Year: 1987
Studio: Columbia Pictures
Director: Elaine May
Producer: Warren Beatty
Writer: Elaine May
Cast: Warren Beatty, Dustin Hoffman, Isabelle Adjani, Charles Grodin
This is one of those films whose reputation far overshadows any merits or shortcomings of the film itself, one of the few in the pantheon of famous failures, whispered in the same awestruck breath as Cutthroat Island and 1941.

The only reason the mythology has taken hold though is because of the economics of the time; nowadays, plenty of studios expect to spend $50m on a film and have it make back barely a fifth of that.
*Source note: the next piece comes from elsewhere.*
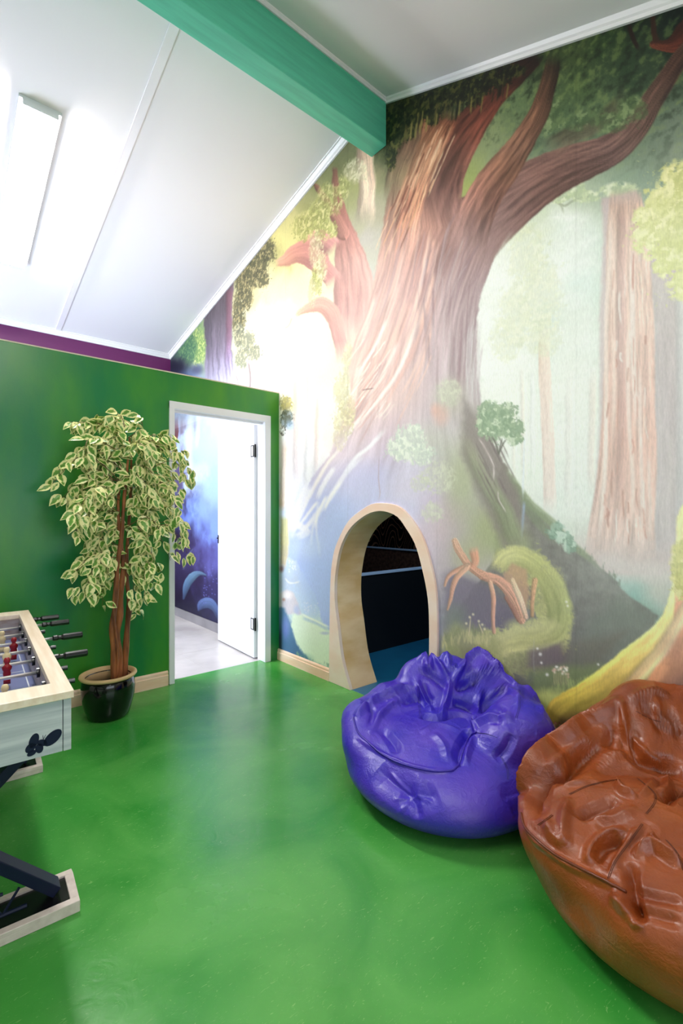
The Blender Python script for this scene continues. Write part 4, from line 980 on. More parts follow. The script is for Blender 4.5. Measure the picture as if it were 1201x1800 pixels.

The financial wreckage from 2006's Poseidon (to quote one example) was much worse.

So when you put the notoriety about the film aside, is it so bad? It's far from the best and far from the worst in the movies, and without the presence of Beatty and Hoffman probably would have been a forgettable comedy barely costing double figures.

They play two awful, down on their luck lounge singers who get the chance to play a hotel gig in fictional Middle Eastern country called Ishtar, under the grip of a totalitarian Emir.

While the clueless duo try merely to make their money and entertain their delusions of grandeur, they're approached by both a beautiful stranger with a tale of danger and rebellion and a local CIA agent (Grodin), becoming the focal point in a tussle for control of the country.

The premise is passable, the story fair and the jokes amusing, but there's one aspect of note; Warren Beatty's performance. Rather than the alpha male hero of most of his roles, he plays a bumbling, self-conscious nerd and does so convincingly. If the two leads had switched roles it would have seemed like a natural fit; maybe that's why audiences didn't buy it.